Auto Dealer Fraud & Consumer Protection Laws
Purchasing an automobile is a major investment, which consumers should not take lightly. The purchase of a new vehicle requires extensive research before ever setting foot on an auto lot, while looking at and test-driving new cars, and most importantly, before signing a sales contract. Used cars require a considerable amount of due diligence into the condition of the vehicle and the terms of the sale. Any vehicle purchase requires a healthy amount of skepticism about the trustworthiness of the dealer. Financing all or part of the purchase price, when necessary, brings up a whole different set of concerns regarding consumer rights. Consumer protection statutes address many of these concerns, but consumers should also take steps to educate and protect themselves.
Auto Dealer Fraud Versus Defective Automobiles
Auto dealer fraud presents different legal issues than those involved in dangerous or defective vehicles and vehicles that do not meet the implied warranties of merchantability or fitness. Federal and state products liability laws and state lemon laws deal with automobiles that are not fit for sale to the public. Auto dealer fraud falls under the jurisdiction of laws prohibiting fraudulent or deceptive trade practices.
Types of Auto Dealer Fraud
Common forms of auto dealer fraud include:
- Inflating the total purchase price above the invoice or sticker price, such as by concealing options the consumer did not request, or by including other unapproved and undisclosed fees;
- Falsely stating that optional features are required;
- Advertising a vehicle for a certain price and then telling consumers that the advertised deal is no longer available and attempting to sell them the same vehicle at a higher price, often known as a “bait and switch” scheme;
- Undervaluing or underpaying for a consumer’s trade-in vehicle;
- Falsely representing a used vehicle, including one originally purchased from the dealership and then returned, as “new”;
- Representing that a new or used vehicle has features or options that it does not have;
- Claiming that a warranty offers protections that it does not offer, or falsely representing an extended service contract as an extended warranty;
- Failing to disclose past damage from an accident, flood, or fire in a used car sale;
- Misrepresenting the total mileage on a used vehicle through an odometer “rollback”;
- Withholding any other material information about a new or used vehicle;
- Misrepresenting a consumer’s credit score or eligibility for financing in order to get him or her to agree to a higher interest rate or other unfavorable terms;
- Falsely stating that a consumer who is leasing a vehicle will own the vehicle when he or she finishes making payments;
- Allowing a consumer to drive off the lot with a vehicle under the false belief that a loan application is pending and then having the consumer return to sign for a different, more expensive loan, known as “yo-yo financing”; and
- Backdating new financing documents to the original purchase date.
Consumers can take steps to protect themselves by resisting aggressive sales tactics, test-driving a vehicle before buying it, and demanding a full visual inspection of a vehicle.
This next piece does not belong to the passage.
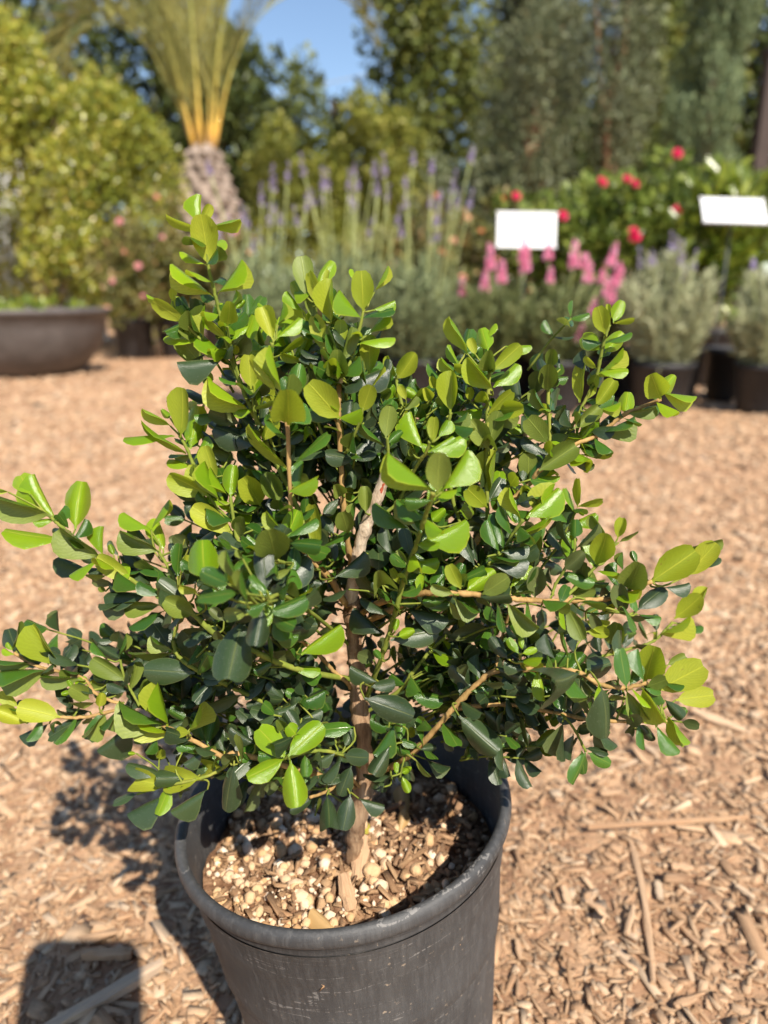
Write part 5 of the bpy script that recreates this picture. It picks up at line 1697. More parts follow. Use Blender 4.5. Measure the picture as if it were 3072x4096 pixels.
V = chips(r * np.cos(a), r * np.sin(a), np.clip(rng.lognormal(math.log(.006), .5, n), .002, .018), np.clip(rng.lognormal(math.log(.0022), .4, n), .001, .006), np.full(n, .0013), .0004, .4)
cloud('bark_bits', V, M_BARK, mix, CHIP_UV, CHIP_F)['kind'] = 'stuff'
ground_z = gzold
def on_soil(x, y, dz=0): return pot_rot @ Vector((x, y, soil_h(x, y) + dz)) + POT_BASE + AX * SOIL
# larger pale stones
st = [(.012, -.020, .0056, 'largest pale rounded stone on the potting mix near the stem'), (-.020, -.030, .0043, None), (-.034, -.012, .0040, None), (.022, -.034, .0042, None), (-.006, -.046, .0040, None), (.034, -.018, .0038, None), (-.045, -.026, .0042, None), (.006, -.058, .0036, None), (-.028, -.050, .0038, None), (.044, -.030, .0036, None)]
for x, y, s, lab in st:
    V = ico_v * s * rng.uniform(.8, 1.15, (1, 3)) * rng.uniform(.86, 1.12, (12, 1))
    me = MB().add(V, ico_f).mesh('stone', M_PERL)
    o = link('pale_stone', me); o.location = on_soil(x, y, s * .5)
    md = o.modifiers.new('round', 'SUBSURF'); md.levels = 2; md.render_levels = 2
    tag(o, lab or 'small pale stone half sunk in the potting mix', 'stone', 'pale stones on the potting mix')
# old cut stem stump beside the trunk
M_TAN = bark_mat('tan_wood', [(.3, (.20, .11, .055)), (.5, (.42, .26, .14)), (.7, (.60, .42, .25))], (300, 300, 40), .8, .0008)
# ================================================================ boxwood shrub
L_MATS = {
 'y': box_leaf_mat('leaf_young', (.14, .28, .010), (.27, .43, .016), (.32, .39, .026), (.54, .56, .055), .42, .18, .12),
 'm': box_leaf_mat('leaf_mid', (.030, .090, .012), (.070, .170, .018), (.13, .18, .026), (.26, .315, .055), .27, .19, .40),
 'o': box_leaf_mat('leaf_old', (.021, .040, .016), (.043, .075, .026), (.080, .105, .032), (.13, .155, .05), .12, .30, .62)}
def leaf_mesh(name, mat, cup, tipc, notch, wide, fold):
    S = [0, .07, .20, .38, .56, .73, .87, .96]
    HW = [.045, .060, .28, .43, .50, .485, .385, .22]
    U = [-1, -.55, 0, .55, 1]
    vs = []; uv = []; fs = []; pa = random.uniform(0, 6); asy = random.uniform(-1, 1)
    for s, hw in zip(S, HW):
        hw2 = hw ** wide if hw > .1 else hw
        hw2 = .5 * (hw / .5) ** wide
        for u in U:
            x = u * hw2
            y = s + (.04 * (1 - u * u) if s > .9 else 0) * (1 - notch) - (notch * .03 * (1 - abs(u)) if s > .9 else 0)
            z = -cup * (x * x) * 1.4 + fold * abs(x) * .5 - tipc * s * s * .5 + random.uniform(.0, .035) * math.sin(s * 7 + pa) * u + random.uniform(-.006, .006)
            x += asy * math.sin(s * 3.1) * .05; x *= 1 + .05 * math.sin(s * 9 + pa + u)
            vs.append((x, y, z)); uv.append((u, s))
    for i in range(len(S) - 1):
        for k in range(4):
            a = i * 5 + k
            fs.append((a, a + 1, a + 6, a + 5))
    me = MB().add(vs, fs).mesh(name, mat)
    ul = me.uv_layers.new(name='UVMap')
    for lp in me.loops: ul.data[lp.index].uv = uv[lp.vertex_index]
    return me
SHAPES = [(.75, .12, .9, 1.0, .06), (1.2, .26, .2, 1.05, .0), (.40, -.12, .6, .97, .14), (1.0, .18, 1.0, 1.0, .03), (.5, .40, .4, 1.02, .12), (1.4, .05, .7, 1.05, .14), (.7, .50, .3, 1.0, .05), (.3, .22, 1.0, .97, .22)]
LEAF_ME = {a: [leaf_mesh('leaf', L_MATS[a], *s) for s in SHAPES] for a in 'ymo'}

W_BARK = bark_mat('box_bark', [(.30, (.10, .055, .032)), (.46, (.27, .165, .095)), (.58, (.42, .28, .17)), (.75, (.58, .43, .29))], (420, 420, 60), 1.0, .0016)
W_WOOD = bark_mat('twig_bark', [(.30, (.13, .075, .03)), (.45, (.27, .17, .06)), (.58, (.40, .25, .10)), (.72, (.44, .36, .12))], (300, 300, 60), .5, .0006)
W_GREEN = bark_mat('green_twig', [(.30, (.09, .12, .018)), (.5, (.16, .195, .028)), (.72, (.27, .26, .05))], (260, 260, 60), .35, .0004)
W_STUB = bark_mat('grey_stub_bark', [(.28, (.20, .12, .08)), (.42, (.48, .36, .25)), (.58, (.68, .56, .43)), (.78, (.78, .68, .55))], (380, 380, 110), 1.0, .0014)
M_SCAR = plain('red_scar', (.38, .08, .04), .7, .4, 700)
WM = {'B': W_BARK, 'W': W_WOOD, 'G': W_GREEN, 'S': W_STUB}
rows = BRANCHES.strip().split('\n')
base = np.array([float(q) for q in rows[0].split()[3:6]]) * 1e-4
base = np.array([-.0175, .306, .147])
shrub = empty('boxwood_shrub', base, 'bushy green boxwood shrub growing in the black nursery pot', 'shrub')
br_obj = []
for i, r in enumerate(rows):
    q = r.split(); kd = q[0]; r0, r1 = float(q[1]) * 1e-5, float(q[2]) * 1e-5
    P = np.array([float(a) for a in q[3:]]).reshape(-1, 3) * 1e-4 - base
    path = smooth_path(P, 9)
    for j in range(1, len(path) - 1): path[j] = path[j] + rng.normal(0, r0 * (.03 if kd == 'S' else .08), 3)
    mb = MB()
    if kd == 'B':
        mb.add(*tube(path, 0, 0, 16, .14, True, lambda t: (r0 + (r1 - r0) * t) * (1 + .10 * math.sin(t * 23) + .35 * max(0, 1 - t * 9) + .25 * max(0, (t - .93) * 12))))
        nm = 'trunk'
    elif kd == 'S':
        mb.add(*tube(path, 0, 0, 14, .07, True, lambda t: (r0 + (r1 - r0) * t) * (1 + .06 * math.sin(t * 31) + .5 * max(0, (t - .93) * 14))))
        nm = 'cut_stub'
    else:
        # nodes swell slightly
        nn = max(3, int(np.linalg.norm(P[-1] - P[0]) / .012))
        mb.add(*tube(path, 0, 0, 8, .12, True, lambda t: (r0 + (r1 - r0) * t) * (1 + .22 * max(0, math.cos(t * nn * 2 * math.pi)) ** 6)))
        nm = 'branch'
    o = mb.build(nm, WM[kd], shrub)
    br_obj.append(o)
    if kd == 'S':
        o['label'] = 'pale cut branch stub with red scars'
        for (u0, u1, sgn) in ((.60, .82, 1),):
            n0, n1 = int(u0 * (len(path) - 1)), int(u1 * (len(path) - 1))
            seg = [path[k] + np.array([.0005, -.0019, .0006]) for k in range(n0, n1 + 1)]
            if len(seg) > 1: MB().add(*tube(seg, 0, 0, 8, .1, True, lambda t: .0008 * math.sin(math.pi * (t * .8 + .1)))).build('red_scar', M_SCAR, o)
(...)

They should request a repair history for used vehicles and, if purchasing a used vehicle from an individual, ask to have a mechanic inspect it.
Consumer Protection Law
Consumer protection statutes dealing with issues like false advertising apply to many forms of auto dealer fraud. Some statutes and regulations may not apply, however. Auto sales are exempt from the three-day “cooling-off” rule, for example, with a few specific exceptions.
Used Car Rule
The Federal Trade Commission (FTC) is charged with enforcing the “Used Car Rule,” a federal regulation that requires used car dealers to disclose certain information to consumers. The rule generally prohibits false statements, material misrepresentations, and other unfair or deceptive practices in connection with the sale of used vehicles.
The rule prescribes a specific type of notice to be posted conspicuously in the window of any used vehicle offered for sale. The notice must:
- Provide the dealer’s name and contact information, along with the make, model, year, and vehicle identification number (VIN) of the vehicle;
- Briefly describe the terms of any express warranties on the vehicle, including the extent and duration of coverage, or state that no express warranties are offered;
- Indicate whether a manufacturer’s warranty remains in effect and for how long;
- Indicate whether the dealer disclaims any implied warranties or offers the vehicle for sale “as is”; and
- Identify any service contracts that are available for the vehicle.
Auto Financing Regulations
Many auto dealerships offer to assist consumers with financing a vehicle purchase through an in-house finance and insurance (F&I) department. These departments must abide by consumer privacy rules that protect credit scores and other personal financial information. Auto dealers obtained a specific exclusion from the jurisdiction of the Consumer Financial Protection Bureau (CFPB), under § 1029 of the Dodd-Frank Wall Street Reform and Consumer Protection Act. The CFPB is undertaking a review of the practices of other participants in auto financing, however, and this is having an impact on auto dealers and their F&I departments.
In auto sales when the dealer is responsible for obtaining financing, many sales contracts give the dealer the right to rescind the contract within 10 days. This means that the dealer can demand return of the vehicle to the dealership if it is unable to obtain financing. The dealer must provide the buyer with written notice, as indicated by the terms of the contract. These terms are hidden among the fine print. The buyer usually has no comparable right to rescind the sale.